Michaela Healy, 22, a cook in San Francisco, has been fascinated with tattoos since she was 10 years old, growing up in Encinitas, in San Diego County. That’s when her older sister brought over a friend who had a tattoo of a huge tiki god on his shoulder. “I saw him the day he got it,” she said.

Teenage tattoo

Before her 18th birthday, she got her own first tattoo - the name of her favorite band, the ska band No Doubt - on her upper back.

Since then, she’s gotten others, but the one that stands out artistically is a color rendering of the cover of her favorite comic serial, “Strangers in Paradise,” with art by Terry Moore.

“The cover tells the whole story of the book,” Healy said. “Sex, drugs, government conspiracy, struggling with sexuality, mercenaries, assassins and, ultimately, love.”

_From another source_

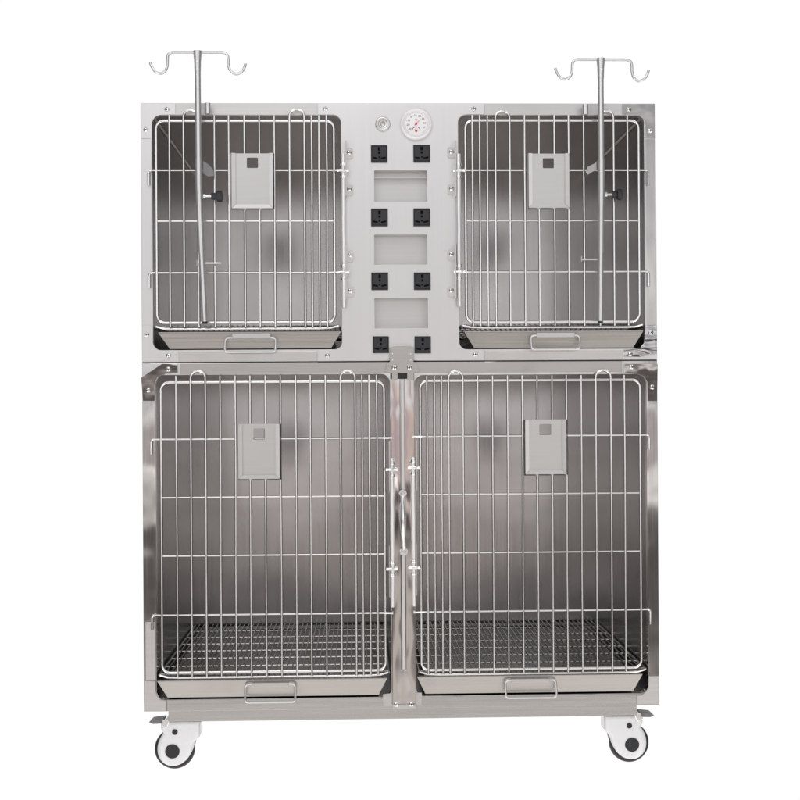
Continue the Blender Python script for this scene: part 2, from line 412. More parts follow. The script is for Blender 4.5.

She doesn’t mind being asked about her tattoos, which happens often. “That’s OK,” she said. “It’s half the reason I have them. This is the art that I’ve chosen to put out there.”

Illustrations from beloved books can have emotional power beyond words, as Ken Samuels, 44, a San Francisco bookseller, will attest.

On both arms, he has tattoos of illustrations from his favorite children’s books, including Max from “Where the Wild Things Are,” Harold from “Harold and the Purple Crayon,” Peter from “The Snowy Day,” Thelonious Monk from “Mysterious Thelonious” and Ferdinand the Bull.

“These books made me love reading,” he said. “I loved the characters’ persistence and creativity in the face of difficulties and their ultimately successful journeys home.”

Samuels didn’t get his first tattoo until he was in his mid-30s. “I became reacquainted with these books when my nephews were little boys,” he said, “and I got the tattoos in tribute to them and their future journeys into the world.”

Whether they inscribe themselves with words or illustrations, a good portion of San Francisco artists, book lovers and wordsmiths are likely to continue to find personal expression in tattoos.

Poet Addonizio - who has five tattoos, but no text yet - is discerning. She is taking her time.

“As soon as I find the right words,” she said, “they’ll be inked somewhere on my skin.”